Last update - 13:02 28/12/2006
Greens, settlers work together to fight West Bank fence route
By Zafrir Rinat, Haaretz Correspondent
Environmental activists and settlers in the Hebron region have set up a joint operation to stop the construction of a section of the separation fence in the Judean Desert.
The defense establishment is planning on building the section in question deep within the Judean Desert, where activists and settlers maintain that it will seriously threaten the ecological balance and views in the region.
Work on this particular section of the fence started a few weeks ago.
A source within the Israel Nature and Parks Authority said Wednesday in response to the complaints that, "the environmentalists woke up too late.'
Mount Hebron Regional Council Chairman Tzvika Bar-Chai recently met with official from the Israel Defense Forces' Central Command in an attempt to persuade them to reroute that section of the fence, or to cancel its construction altogether.
Bar-Chai enlisted the support of one of the founders of the Israeli conservation movement, Ezriya Alon, who in turn contacted GOC Central Command Yair Naveh.
"The essence of the Judean Desert is wholly unique in all of Israel. The fence will amputate the desert and destroy its vistas and appeal for backpackers and tourists, dealing a severe blow to the living world," Alon said in his statement to Naveh.

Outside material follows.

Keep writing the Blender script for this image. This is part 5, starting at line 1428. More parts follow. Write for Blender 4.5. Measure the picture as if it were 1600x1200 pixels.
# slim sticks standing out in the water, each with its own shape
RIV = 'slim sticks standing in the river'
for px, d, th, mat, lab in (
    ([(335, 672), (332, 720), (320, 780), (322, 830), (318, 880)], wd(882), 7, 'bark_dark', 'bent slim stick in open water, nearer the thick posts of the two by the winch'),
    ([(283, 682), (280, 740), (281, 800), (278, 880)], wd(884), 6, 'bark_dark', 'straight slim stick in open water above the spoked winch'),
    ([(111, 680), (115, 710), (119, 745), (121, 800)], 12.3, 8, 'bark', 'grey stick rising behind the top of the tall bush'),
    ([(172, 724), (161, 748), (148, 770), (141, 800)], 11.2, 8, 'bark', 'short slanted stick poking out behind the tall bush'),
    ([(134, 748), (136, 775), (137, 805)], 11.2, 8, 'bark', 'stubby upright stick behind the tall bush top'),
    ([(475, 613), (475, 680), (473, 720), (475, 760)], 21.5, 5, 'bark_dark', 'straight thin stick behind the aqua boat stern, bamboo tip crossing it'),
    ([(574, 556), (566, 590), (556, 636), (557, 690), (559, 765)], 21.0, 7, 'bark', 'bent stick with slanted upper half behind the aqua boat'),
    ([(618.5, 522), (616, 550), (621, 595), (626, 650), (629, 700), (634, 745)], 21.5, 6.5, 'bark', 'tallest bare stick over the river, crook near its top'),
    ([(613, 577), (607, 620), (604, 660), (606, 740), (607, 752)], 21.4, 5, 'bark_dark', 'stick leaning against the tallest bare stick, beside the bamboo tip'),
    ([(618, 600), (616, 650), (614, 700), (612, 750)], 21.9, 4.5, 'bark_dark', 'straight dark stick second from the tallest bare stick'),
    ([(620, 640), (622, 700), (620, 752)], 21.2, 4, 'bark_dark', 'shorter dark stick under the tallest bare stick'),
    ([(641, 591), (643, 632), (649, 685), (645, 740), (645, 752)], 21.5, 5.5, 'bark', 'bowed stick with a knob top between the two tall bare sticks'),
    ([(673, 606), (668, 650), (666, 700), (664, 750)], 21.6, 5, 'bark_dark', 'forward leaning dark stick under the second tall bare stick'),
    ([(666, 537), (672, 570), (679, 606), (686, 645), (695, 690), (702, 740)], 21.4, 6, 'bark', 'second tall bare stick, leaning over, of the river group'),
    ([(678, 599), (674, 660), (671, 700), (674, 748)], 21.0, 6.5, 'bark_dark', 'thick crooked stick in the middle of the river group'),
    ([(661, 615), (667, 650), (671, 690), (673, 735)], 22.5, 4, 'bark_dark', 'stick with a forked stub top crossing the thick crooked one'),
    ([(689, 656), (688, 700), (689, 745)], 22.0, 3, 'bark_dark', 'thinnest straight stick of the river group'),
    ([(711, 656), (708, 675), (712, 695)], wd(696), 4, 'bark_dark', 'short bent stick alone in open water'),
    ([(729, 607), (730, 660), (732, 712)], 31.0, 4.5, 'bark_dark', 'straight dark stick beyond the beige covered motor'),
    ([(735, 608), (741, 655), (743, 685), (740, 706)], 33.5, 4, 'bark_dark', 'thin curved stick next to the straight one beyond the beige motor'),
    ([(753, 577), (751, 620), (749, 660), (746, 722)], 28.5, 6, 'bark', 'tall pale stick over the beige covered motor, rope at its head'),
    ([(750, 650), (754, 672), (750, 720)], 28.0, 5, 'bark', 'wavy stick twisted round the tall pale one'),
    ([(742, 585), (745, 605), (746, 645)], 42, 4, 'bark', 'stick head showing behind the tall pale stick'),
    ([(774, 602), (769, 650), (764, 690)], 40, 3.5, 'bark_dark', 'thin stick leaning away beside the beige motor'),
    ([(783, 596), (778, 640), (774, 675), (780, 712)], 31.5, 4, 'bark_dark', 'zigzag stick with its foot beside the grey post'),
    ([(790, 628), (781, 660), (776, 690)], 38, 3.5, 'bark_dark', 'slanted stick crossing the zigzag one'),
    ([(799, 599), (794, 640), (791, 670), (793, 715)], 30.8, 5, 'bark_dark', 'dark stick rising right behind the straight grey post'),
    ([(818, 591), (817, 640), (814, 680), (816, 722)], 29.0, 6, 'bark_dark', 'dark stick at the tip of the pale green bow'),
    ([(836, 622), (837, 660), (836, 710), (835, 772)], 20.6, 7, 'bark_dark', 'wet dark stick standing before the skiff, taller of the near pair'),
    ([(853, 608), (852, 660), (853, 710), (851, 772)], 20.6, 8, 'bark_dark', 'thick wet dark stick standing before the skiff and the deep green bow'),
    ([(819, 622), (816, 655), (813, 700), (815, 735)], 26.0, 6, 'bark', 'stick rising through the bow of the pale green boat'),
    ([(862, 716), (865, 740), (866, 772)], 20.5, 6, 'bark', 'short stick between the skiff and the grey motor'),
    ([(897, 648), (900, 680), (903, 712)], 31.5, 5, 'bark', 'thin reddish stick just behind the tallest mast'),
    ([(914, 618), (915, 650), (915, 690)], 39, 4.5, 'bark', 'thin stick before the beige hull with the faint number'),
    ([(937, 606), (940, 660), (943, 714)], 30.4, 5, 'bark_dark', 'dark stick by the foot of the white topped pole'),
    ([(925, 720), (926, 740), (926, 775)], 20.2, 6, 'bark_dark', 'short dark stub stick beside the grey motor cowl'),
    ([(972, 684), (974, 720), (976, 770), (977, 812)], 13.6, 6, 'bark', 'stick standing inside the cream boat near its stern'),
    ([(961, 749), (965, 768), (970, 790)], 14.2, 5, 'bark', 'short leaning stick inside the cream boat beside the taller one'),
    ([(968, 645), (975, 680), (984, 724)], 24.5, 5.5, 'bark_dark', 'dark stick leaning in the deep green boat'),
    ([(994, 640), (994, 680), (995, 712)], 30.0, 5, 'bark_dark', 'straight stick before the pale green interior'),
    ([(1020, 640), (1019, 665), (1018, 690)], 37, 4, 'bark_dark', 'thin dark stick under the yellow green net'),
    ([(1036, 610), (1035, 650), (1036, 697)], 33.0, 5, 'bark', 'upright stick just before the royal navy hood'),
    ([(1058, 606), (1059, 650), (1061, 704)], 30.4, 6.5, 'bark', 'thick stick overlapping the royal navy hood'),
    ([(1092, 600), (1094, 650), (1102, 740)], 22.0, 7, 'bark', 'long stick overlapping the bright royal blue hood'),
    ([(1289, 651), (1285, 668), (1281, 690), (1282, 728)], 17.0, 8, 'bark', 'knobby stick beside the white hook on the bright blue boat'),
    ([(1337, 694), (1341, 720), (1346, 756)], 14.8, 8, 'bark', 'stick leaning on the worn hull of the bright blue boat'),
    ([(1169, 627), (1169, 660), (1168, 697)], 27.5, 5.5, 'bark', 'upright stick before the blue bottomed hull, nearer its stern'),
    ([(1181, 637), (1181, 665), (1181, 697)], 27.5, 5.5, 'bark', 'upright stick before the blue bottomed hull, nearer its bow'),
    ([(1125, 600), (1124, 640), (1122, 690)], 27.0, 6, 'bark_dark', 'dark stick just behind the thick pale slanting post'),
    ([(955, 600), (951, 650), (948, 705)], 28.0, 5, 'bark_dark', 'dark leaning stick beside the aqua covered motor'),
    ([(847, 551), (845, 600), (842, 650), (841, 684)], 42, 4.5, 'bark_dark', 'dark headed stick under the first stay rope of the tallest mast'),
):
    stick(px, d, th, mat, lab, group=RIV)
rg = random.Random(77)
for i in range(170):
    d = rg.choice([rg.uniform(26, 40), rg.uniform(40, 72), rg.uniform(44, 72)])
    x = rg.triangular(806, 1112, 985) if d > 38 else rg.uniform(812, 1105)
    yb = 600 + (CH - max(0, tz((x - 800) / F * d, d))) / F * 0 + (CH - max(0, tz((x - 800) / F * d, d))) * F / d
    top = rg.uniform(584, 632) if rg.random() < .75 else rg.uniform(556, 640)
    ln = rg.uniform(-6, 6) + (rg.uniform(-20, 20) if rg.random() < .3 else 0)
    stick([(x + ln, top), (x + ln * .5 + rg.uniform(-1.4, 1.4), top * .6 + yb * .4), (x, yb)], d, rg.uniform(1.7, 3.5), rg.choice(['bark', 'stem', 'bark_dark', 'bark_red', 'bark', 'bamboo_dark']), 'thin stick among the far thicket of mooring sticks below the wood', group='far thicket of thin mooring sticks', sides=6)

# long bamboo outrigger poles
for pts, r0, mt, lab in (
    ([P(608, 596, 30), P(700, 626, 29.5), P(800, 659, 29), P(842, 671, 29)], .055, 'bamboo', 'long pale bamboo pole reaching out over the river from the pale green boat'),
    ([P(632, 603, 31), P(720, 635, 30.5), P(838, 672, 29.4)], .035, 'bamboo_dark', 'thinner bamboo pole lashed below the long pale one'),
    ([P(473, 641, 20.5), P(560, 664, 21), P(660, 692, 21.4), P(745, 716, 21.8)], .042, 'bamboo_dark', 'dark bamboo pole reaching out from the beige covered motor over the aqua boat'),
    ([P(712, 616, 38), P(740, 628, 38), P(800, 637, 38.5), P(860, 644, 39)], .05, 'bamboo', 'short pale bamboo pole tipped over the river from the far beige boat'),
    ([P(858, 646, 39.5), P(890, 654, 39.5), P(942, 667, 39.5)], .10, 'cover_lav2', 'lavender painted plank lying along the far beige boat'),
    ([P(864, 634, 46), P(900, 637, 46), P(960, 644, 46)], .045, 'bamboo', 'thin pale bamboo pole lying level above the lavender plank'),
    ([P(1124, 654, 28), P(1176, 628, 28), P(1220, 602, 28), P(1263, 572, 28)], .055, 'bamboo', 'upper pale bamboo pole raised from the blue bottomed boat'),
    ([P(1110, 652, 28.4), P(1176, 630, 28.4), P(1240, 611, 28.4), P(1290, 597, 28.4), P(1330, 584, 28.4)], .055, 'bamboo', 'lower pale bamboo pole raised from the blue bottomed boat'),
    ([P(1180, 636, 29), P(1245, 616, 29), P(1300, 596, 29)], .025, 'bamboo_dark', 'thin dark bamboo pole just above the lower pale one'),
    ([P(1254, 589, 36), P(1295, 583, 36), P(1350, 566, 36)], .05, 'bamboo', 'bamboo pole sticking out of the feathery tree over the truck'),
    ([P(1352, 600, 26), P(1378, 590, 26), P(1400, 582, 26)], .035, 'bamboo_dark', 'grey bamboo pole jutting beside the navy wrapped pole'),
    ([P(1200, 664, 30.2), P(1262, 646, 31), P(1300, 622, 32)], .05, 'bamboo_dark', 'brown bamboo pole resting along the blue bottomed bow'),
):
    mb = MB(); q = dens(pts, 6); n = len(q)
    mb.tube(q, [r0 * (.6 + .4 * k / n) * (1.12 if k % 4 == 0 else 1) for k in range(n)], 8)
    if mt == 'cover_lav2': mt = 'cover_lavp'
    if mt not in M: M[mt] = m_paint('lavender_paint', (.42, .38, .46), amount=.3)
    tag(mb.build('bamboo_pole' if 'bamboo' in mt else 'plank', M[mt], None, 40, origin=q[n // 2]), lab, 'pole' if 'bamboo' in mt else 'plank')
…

Dr. Yossi Lashem, former general secretary of the Society for the Protection of Nature in Israel and one of the country's foremost aviary researchers, sent a letter on Wednesday to IDF Chief of Staff Dan Halutz and Defense Department General Secretary Gabi Ashkenazi. In the letter, Lashem warned that the planned route of the fence would prevent animals from moving freely and would destroy food access for birds of prey.